The great danger of theological astuteness is that it is far easier to grow in theological knowledge than it is to grow in Christlikeness. It is far easier to gain a greater knowledge of the person of Christ than it is to submit to the Lordship of Christ in the whole of life. It is much easier to talk about the things of the triune God than it is have intimate communion with the triune God. You see, I can know a lot about pneumatology (study of the Holy Spirit). I can know that the chief role of the Holy Spirit of the Living God is to testify about Christ and also to glorify Christ (Jn 16:14). I can know that the Holy Spirit convicts the world of sin and righteousness and judgment (Jn 16:8). I can know that the Holy Spirit sheds abroad the love of God in our hearts (Rom 5:5). I can know all these things and all the while not KNOW any of it. I can know that the Holy Spirit sheds abroad the love of God in our hearts, all the while not having the love of God being poured into my heart because of indwelling sin. I can know that the Holy Spirit’s chief role is to glorify Christ, all the while I am not praying to the Father in Heaven that He would fill me with the Holy Spirit that I may glorify Christ. 

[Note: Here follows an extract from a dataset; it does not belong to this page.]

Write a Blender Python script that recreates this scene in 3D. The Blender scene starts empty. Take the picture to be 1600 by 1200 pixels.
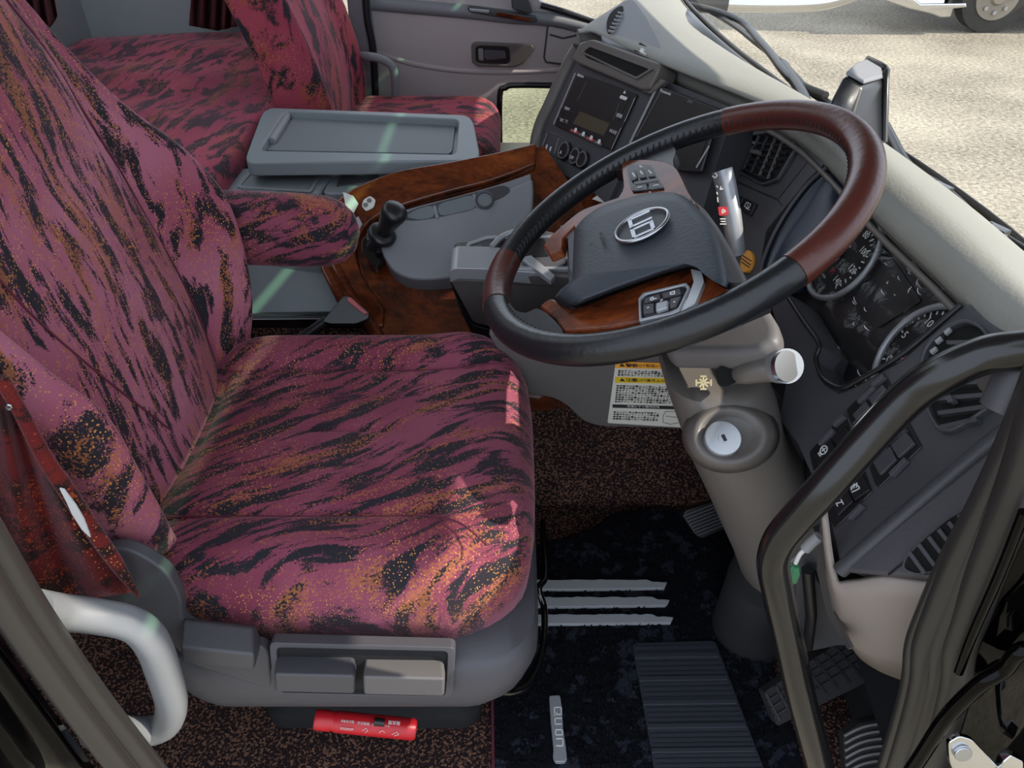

This is the great danger of seminary. You learn all this stuff, but that does not mean anything. You can learn to articulate your view of predestination, election, and sanctification, but if these doctrines are not fueling you to pursue Christlikeness then it means nothing. You can learn that our God is a righteous God, but if you are not hungering and thirsting for righteousness then it doesn’t mean anything. You can learn about God’s design for marriage, but if your neglecting your wife so that you can study God’s design for marriage then your failing miserably. You can learn about evangelism, but if your not intentionally engaging people seeking to proclaim to them the wondrous Gospel of Christ then your not being obedient. You can learn about the depths of hell, but if this does not cause you to be truly grieved over family members, friends, and enemies that are under the wrath of God then it is of no value. You can learn about the supremacy of Christ Jesus and how glorious he is, but if that knowledge does not lead you to stand in wonder and amazement at the glorious Savior then it is of no importance. You can know that the chief end of man is to glorify God, but if your whole life is built around bringing glory to yourself, then that knowledge is going to only bring upon you a greater judgment.

This is the danger of theological astuteness. And the scariest part of all of this is that during this process of growing in theological astuteness, you can trick yourself into believing that you are maturing in your faith. You can begin to convince yourself that because you know more than some of the average laymen, then you are more mature than the average laymen. You can start to think highly of yourself because you know certain theological terms that other people are not aware of. You can really begin to mistakenly think that this knowledge that you are attaining is evidence of spiritual maturity. This is not the case though. The evidence of spiritual maturity in a believer is not theological astuteness, but rather Christlikeness. The one that knows the most is not the most mature, but rather the one who has the greatest affection for Christ leading to obedience to Christ is the most mature.


With all that being said, theological astuteness is not evil. It is not bad. It is very good! Gaining in your knowledge of the things of God is incredibly important, but it is not an end it itself. What I mean by that is this, gaining in theological astuteness cannot be seen as the chief end of your life. Rather, gaining in theological astuteness must be seen as a means to an end. It must be seen as a way to better know the triune God so that you can reverently worship the triune God in the manner in which He desires you worship him. So by all means, pursue theological astuteness as a means to worship the Lord Christ, but beware of temptation to esteem theological astuteness more highly then the resurrected Lord of Glory.


Philippians 1:8-11 “For God is my witness, how I yearn for you all with the affection of Christ Jesus. And it is my prayer that your love may abound more and more, with knowledge and all discernment, so that you may approve what is excellent, and so be pure and blameless for the day of Christ, filled with the fruit of righteousness that comes through Jesus Christ, to the glory and praise of God.

Why does Paul want the Philippians to grow in knowledge and all discernment? Is it not “so that they may approve what is excellent, and so be pure and blameless for the day of Christ, filled with the fruit of righteousness that comes through Jesus Christ, to the glory and praise of God” (Phil 1:10-11).